◆ **Extracted records**:
• • • • •

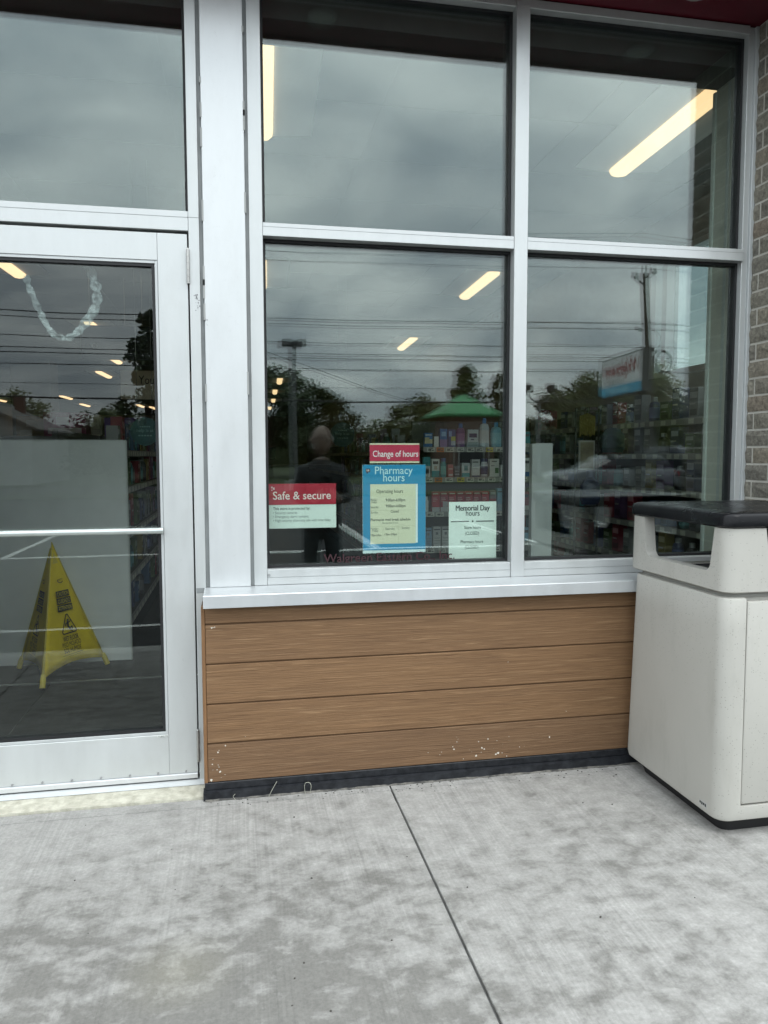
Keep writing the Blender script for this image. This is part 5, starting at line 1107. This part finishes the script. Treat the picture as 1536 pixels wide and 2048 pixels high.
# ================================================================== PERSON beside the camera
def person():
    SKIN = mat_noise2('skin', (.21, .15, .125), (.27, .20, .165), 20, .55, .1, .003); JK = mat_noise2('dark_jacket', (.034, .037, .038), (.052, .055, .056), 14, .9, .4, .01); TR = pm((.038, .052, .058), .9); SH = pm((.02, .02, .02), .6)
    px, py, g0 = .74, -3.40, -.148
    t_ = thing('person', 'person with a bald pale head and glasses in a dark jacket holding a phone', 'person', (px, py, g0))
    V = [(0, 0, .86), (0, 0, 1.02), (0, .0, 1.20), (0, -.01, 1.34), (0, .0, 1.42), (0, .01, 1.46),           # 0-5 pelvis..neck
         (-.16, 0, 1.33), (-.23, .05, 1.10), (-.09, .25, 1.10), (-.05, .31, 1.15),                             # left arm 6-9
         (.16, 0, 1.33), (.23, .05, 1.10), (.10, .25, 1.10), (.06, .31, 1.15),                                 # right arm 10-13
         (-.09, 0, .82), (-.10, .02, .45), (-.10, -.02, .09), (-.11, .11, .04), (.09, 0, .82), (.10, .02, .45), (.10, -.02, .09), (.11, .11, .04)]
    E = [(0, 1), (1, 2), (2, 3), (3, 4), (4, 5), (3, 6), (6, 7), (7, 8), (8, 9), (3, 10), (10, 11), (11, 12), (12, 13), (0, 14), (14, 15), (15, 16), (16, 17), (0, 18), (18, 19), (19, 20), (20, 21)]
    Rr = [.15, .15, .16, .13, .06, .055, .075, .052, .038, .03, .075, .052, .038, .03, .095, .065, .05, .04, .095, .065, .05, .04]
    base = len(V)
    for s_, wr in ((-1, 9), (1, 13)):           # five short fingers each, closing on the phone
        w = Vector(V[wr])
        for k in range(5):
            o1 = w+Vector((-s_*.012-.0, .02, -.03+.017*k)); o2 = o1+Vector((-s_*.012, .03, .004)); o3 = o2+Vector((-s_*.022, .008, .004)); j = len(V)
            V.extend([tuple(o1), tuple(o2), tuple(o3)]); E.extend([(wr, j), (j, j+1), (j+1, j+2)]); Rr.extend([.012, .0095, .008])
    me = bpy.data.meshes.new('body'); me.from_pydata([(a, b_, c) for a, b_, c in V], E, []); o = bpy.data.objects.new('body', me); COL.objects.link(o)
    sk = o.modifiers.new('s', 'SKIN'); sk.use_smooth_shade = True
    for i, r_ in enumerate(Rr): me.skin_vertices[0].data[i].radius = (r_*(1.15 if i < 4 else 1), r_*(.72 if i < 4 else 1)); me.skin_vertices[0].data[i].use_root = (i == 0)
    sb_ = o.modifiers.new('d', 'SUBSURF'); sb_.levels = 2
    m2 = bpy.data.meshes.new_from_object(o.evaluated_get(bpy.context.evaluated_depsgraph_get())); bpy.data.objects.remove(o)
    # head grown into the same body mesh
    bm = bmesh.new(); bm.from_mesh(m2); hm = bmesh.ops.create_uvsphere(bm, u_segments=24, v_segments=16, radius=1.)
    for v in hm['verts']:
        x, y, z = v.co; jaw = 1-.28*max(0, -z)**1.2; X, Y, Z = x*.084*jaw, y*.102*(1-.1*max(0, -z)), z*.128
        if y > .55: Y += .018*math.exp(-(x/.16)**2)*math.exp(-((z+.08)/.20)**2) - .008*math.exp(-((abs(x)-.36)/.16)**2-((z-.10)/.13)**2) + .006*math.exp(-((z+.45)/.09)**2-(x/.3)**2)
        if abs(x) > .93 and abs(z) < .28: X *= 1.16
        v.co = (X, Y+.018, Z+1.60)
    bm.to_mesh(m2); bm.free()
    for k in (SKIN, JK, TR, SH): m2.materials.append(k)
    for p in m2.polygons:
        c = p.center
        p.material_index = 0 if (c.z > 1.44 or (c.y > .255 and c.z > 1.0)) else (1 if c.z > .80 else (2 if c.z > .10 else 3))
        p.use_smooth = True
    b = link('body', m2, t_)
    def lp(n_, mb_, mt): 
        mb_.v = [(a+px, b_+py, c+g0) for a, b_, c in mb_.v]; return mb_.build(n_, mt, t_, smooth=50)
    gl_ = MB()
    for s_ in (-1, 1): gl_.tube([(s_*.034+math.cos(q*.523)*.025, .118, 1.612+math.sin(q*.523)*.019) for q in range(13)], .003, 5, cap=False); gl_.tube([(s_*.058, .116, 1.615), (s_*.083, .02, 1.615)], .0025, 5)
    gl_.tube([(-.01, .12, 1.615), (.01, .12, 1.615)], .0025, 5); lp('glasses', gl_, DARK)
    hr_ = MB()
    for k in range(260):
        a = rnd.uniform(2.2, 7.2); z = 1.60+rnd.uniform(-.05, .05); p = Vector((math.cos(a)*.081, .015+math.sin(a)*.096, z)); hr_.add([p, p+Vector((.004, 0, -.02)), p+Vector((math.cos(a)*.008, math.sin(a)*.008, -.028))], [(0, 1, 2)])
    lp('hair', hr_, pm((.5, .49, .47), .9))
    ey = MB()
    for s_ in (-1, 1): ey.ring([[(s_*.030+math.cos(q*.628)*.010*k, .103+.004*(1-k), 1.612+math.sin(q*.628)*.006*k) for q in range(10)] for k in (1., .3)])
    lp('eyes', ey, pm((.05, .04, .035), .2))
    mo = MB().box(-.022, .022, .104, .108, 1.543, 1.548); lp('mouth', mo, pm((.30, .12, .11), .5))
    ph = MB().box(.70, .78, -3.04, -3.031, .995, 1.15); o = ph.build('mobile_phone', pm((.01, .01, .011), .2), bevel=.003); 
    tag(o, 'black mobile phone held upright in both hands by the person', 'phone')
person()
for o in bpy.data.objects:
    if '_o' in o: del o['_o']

• • • • •

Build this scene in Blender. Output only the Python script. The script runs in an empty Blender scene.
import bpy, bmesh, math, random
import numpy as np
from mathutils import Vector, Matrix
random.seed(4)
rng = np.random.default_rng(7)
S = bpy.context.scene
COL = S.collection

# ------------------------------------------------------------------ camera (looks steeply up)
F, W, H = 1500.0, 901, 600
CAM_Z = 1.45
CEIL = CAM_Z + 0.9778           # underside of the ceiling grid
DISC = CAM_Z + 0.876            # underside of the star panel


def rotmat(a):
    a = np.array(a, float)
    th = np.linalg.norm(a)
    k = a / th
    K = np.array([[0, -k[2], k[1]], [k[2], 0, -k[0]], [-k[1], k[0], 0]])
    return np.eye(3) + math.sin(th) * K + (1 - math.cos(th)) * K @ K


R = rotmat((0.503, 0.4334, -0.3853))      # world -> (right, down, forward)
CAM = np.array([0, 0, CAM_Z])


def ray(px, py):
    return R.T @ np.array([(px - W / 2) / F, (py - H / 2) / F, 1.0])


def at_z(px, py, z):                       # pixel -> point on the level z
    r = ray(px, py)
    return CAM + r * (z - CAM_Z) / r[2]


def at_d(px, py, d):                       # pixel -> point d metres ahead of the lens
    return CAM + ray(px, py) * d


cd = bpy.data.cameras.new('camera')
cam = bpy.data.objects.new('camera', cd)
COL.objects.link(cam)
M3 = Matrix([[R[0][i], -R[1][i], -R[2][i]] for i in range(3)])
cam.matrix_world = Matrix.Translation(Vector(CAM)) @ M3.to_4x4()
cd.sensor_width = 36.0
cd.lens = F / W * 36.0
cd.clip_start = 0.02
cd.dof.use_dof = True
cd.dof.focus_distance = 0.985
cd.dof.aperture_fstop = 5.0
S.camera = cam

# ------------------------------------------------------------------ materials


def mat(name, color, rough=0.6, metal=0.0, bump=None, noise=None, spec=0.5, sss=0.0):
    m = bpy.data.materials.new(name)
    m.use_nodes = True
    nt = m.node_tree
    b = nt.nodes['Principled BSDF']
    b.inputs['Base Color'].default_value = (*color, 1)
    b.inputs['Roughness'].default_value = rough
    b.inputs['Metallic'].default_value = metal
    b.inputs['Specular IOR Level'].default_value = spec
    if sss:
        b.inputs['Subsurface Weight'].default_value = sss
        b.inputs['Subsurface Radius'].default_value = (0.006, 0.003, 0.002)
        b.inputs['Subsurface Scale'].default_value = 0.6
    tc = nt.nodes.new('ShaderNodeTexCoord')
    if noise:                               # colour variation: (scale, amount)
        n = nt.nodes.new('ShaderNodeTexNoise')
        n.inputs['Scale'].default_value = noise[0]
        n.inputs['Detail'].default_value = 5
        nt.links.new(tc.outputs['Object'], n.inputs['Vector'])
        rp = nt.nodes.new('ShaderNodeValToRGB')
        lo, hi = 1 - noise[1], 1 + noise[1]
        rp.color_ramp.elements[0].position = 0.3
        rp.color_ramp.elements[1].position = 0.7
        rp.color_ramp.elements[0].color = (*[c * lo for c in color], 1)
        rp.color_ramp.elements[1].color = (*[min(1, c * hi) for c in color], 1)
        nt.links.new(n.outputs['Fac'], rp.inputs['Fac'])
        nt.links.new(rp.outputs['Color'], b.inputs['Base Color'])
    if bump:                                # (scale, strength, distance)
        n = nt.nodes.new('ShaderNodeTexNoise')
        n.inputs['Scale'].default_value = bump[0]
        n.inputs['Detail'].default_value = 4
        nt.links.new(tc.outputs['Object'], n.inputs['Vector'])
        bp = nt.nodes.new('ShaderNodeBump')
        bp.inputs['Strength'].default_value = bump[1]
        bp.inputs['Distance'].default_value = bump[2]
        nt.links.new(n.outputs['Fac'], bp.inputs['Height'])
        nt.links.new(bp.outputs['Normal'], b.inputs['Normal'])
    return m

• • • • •

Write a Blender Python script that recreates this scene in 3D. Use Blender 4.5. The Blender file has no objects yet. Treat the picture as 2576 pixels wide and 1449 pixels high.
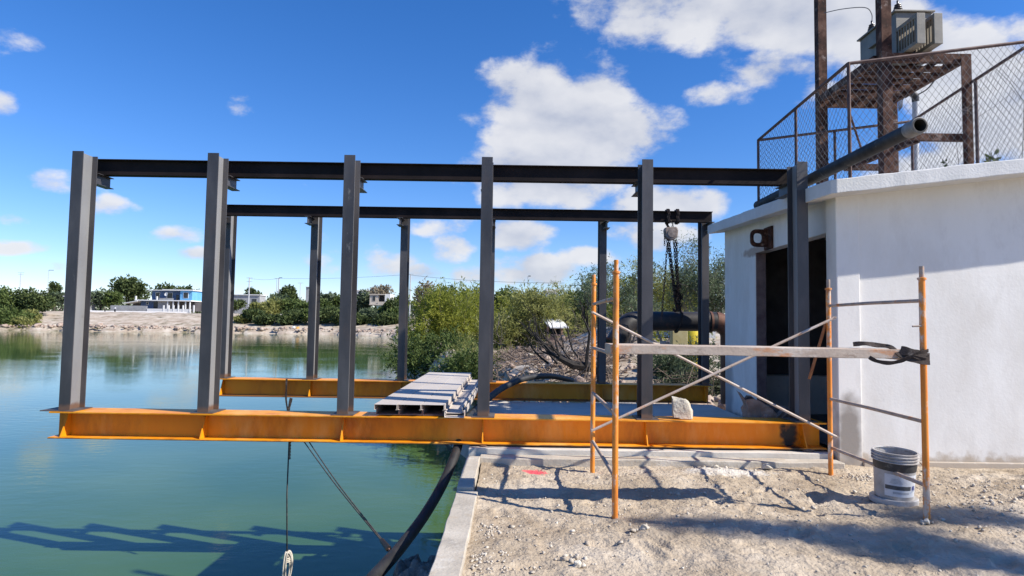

• • • • •

◆ **Exercise**:
Copy out all lines from the material above that contain the string "picture".

◆ **Finished task**:
Keep writing the Blender script for this image. This is part 5, starting at line 1107. This part finishes the script. Treat the picture as 1536 pixels wide and 2048 pixels high.
Write a Blender Python script that recreates this scene in 3D. Use Blender 4.5. The Blender file has no objects yet. Treat the picture as 2576 pixels wide and 1449 pixels high.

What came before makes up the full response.